Eine Zeichnung eines ähnlichen Streitwagens gibt es auf den Wänden des bekannten Grabmahls von Kasanlak.

Die Geten glaubten an die Unsterblichkeit der Seele, die nach dem Tod den Körper verlässt, um mit dem Universum eins zu werden. Diese Vorstellungen stehen voraussichtlich mit der ungewöhnlichen Platzierung der Grabhügel auf dem Plato bei Sweschtari im Zusammenhang. Die Wissenschaftler stellten mit Verwunderung fest, dass sie die Sternbilder Orion, Großer Hund und Schütze wiedergeben. Die alten Thraker haben den Himmel zur Zeit der Tag-und-Nachtgleiche genau beobachtet und die Konfiguration der Sternbilder auf der Erde präzise wiedergegeben. Dann haben sie die markierten Plätze für Zeremonien und Begräbnisse genutzt.

„Diese Menschen hatten einen unglaublichen philosophischen Weitblick, sie waren ausgezeichnete Astronomen und glänzende Mathematiker“, sagt Professor Diana Gergowa mit Bewunderung. „Die Geschichte und geistige Entwicklung der Geten wird mit Pythagoras und Zalmoxis in Verbindung gebracht.
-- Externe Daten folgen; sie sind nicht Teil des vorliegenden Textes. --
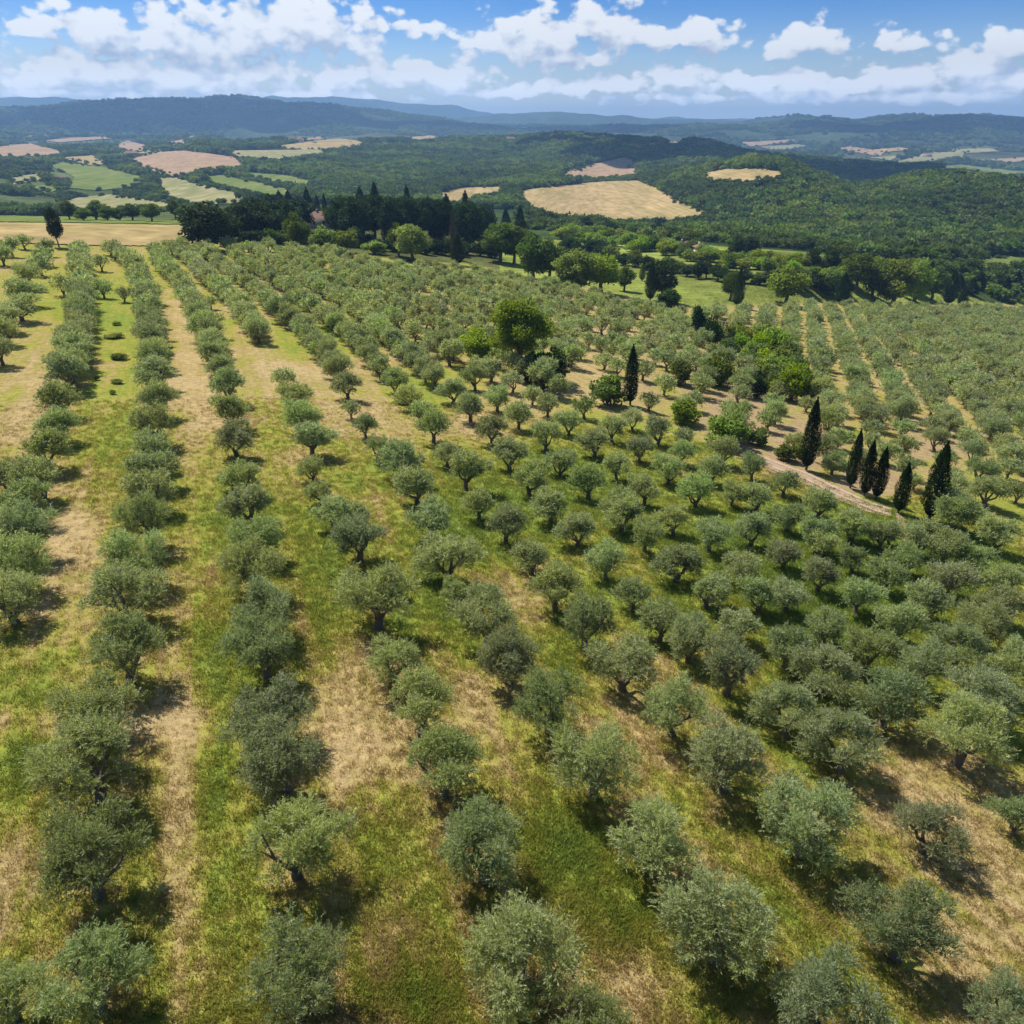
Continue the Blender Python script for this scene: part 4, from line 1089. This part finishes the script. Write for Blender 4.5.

Herodot behauptet, dass Zalmoxis - der halbmythische Gott-König und Priester der Geten - Sklave oder Schüler von Pythagoras war oder sogar sein Vorgänger. In diesen Vorstellungen der Griechen von den Geten sehen wir den Faden, der uns zum antiken Wissen unserer Vorfahren auf dem Gebiet der Mathematik, Astronomie, Philosophie und Harmonie zurückführt.“

Auf der Suche nach neuen Fakten zur Kultur und dem Glauben der Geten setzt Professor Diana Gergowa ihre Erforschung des Grabhügels bei Sweschtari fort. Ihr letzter Fund erlaubt einen Blick in eine Zeit, in der die antiken Menschen ihre Herrscher mit prächtigen Feiern und Wagenrennen auf ihren letzten Weg verabschiedeten. Der Grabhügel, in dem der Zweiradwagen gefunden wurde, wurde Opfer schwerer Angriffe von Grabräubern, wovon die Spuren ihrer Traktoren und Bagger zeugen. Trotzdem ist der Fund in einem guten Zustand. Professor Gergowa hofft auch die Überbleibsel des Kutschers zu finden. Sie ist überzeugt, dass weitere Überraschungen auf uns warten.